La réception partielle à l'intérieur d'un même lot heurte le principe d'unicité de la réception

Si le principe d'une réception partielle par lot est aujourd'hui incontestablement établi par la Cour de cassation, cette dernière pose, tout aussi incontestablement la limite au principe "mais attendu qu'en raison du principe d'unicité de la réception, il ne peut y avoir réception partielle à l'intérieur d'un même lot". En l'espèce, si la pièce présentée comme le procès-verbal de réception, avec réserves, ne concernait que les travaux des lots n° 6 et 14, elle comportait la mention manuscrite "non réceptionnée". Autrement dit, une réception partielle n'est envisageable que lorsqu'elle porte sur une partie dissociable de l'ouvrage.
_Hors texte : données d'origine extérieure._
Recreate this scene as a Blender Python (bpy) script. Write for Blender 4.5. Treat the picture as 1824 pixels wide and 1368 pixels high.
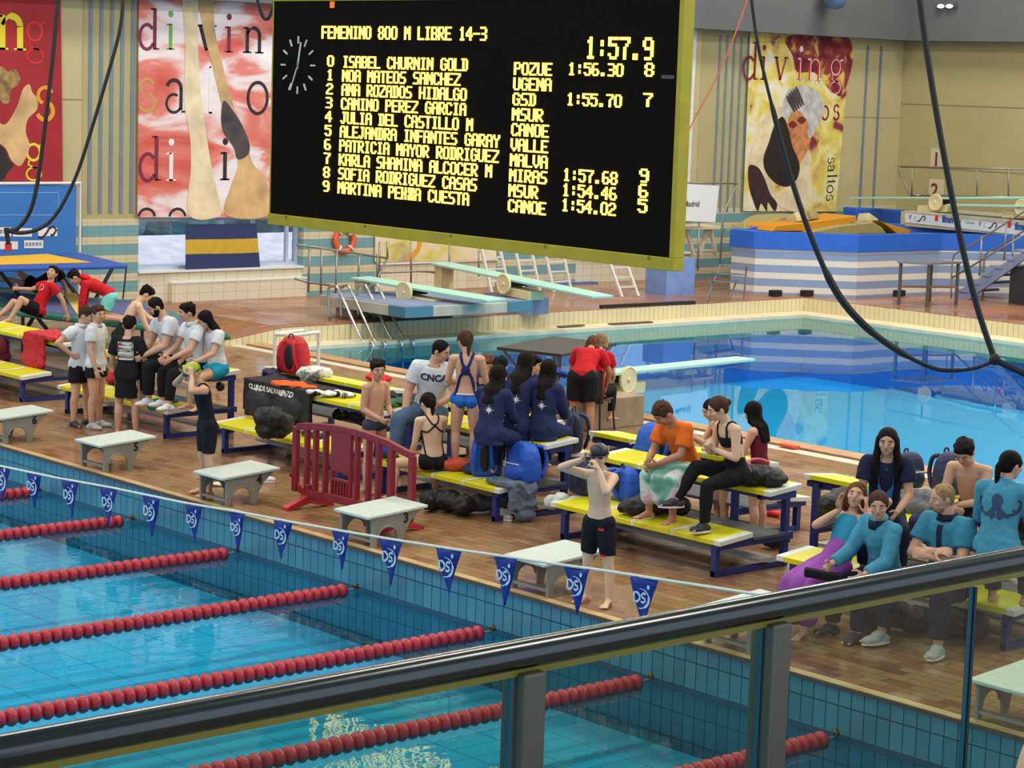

En aucun cas, une réception partielle ne peut être envisagée à l'intérieur d'un lot. La décision est salutaire. La réception marque le point de départ des diverses garanties : garantie de parfait achèvement et garanties biennale et décennale y compris pour les sous-traitants et même pour la responsabilité de droit commun des constructeurs. D'autant que si la réception ne concerne directement que le maître de l'ouvrage et l'entrepreneur, la garantie qui s'en suivra s'appliquera à tous les constructeurs au sens de l'article 1792-1 du Code civil (N° Lexbase : L1921ABR) c'est-à-dire aux locateurs d'ouvrage débiteurs des garanties, ce qui dépasse largement le cas de l'entrepreneur, partie à la réception. Le principe d'unité de réception permet ainsi d'éviter une multiplicité de points de départ des délais de prescription, qui serait une source évidente de complications. Il ne faut donc pas, de ce point de vue, multiplier les autorisations de réception "à la carte". Mais, de l'autre, l'admission des réceptions partielles permet de respecter la volonté des parties, surtout dans le cas d'un ouvrage traité par lots séparés, d'un groupe d'immeubles ou d'un ouvrage inachevé. L'arrêt commenté permet, tout de même, de prendre la mesure du risque subi par le maître d'ouvrage qui peut se retrouver ainsi privé de son recours décennal contre le constructeur et son assureur. On peut d'ailleurs se demander si la réception par lot implique l'achèvement du lot ou si elle peut être imposée, par exemple par un juge. Le régime de la réception partielle devient encore plus opaque en cas de réception tacite du lot.